During the 1930s and 1940s when her work was published, the pre-eminent African American author was Richard Wright. Unlike Hurston, Wright wrote in explicitly political terms, as someone who had become disenchanted with communism, using the struggle of African Americans for respect and economic advancement as both the setting and the motivation for his work. Other popular African American authors of the time, such as Ralph Ellison, were also aligned with Wright's vision.Hurston's work, which did not engage these political issues, did not fit in with this struggle. In 1951, for example, Hurston argued that New Deal economic support created a harmful dependency by African Americans on the government, and that this dependency ceded too much power to politicians.
Posthumous recognition
An article, "In Search of Zora Neale Hurston", by Alice Walker was published in the March 1975 issue of
Ms. magazine. This article revived interest in her work.

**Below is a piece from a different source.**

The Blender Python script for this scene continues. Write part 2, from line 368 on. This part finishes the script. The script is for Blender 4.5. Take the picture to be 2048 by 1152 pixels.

The reemergence of Hurston's work coincided with the emergence of authors such as Toni Morrison, Maya Angelou, and Walker herself, whose works are centered on African American experiences and include, but do not necessarily focus upon, racial struggle.
Biographies of Hurston include
Zora Neale Hurston: A Literary Biography by Robert Hemenway,
Wrapped in Rainbows by Valerie Boyd, and
Speak So You Can Speak Again by Hurston's niece, Lucy Anne Hurston. Her hometown of Eatonville, Florida celebrates her life in an annual festival.
Hurston's house in Fort Pierce is a National Historic Landmark. Fort Pierce celebrates Hurston annually through various events such as
Hattitudes, birthday parties, and a several-day festival at the end of April known as Zora Fest. Her life and legacy are also celebrated every year in Eatonville, the town that inspired her, at the Zora Neale Hurston Festival of the Arts and Humanities.
In 2002, scholar Molefi Kete Asante listed Zora Neale Hurston on his list of 100 Greatest African Americans.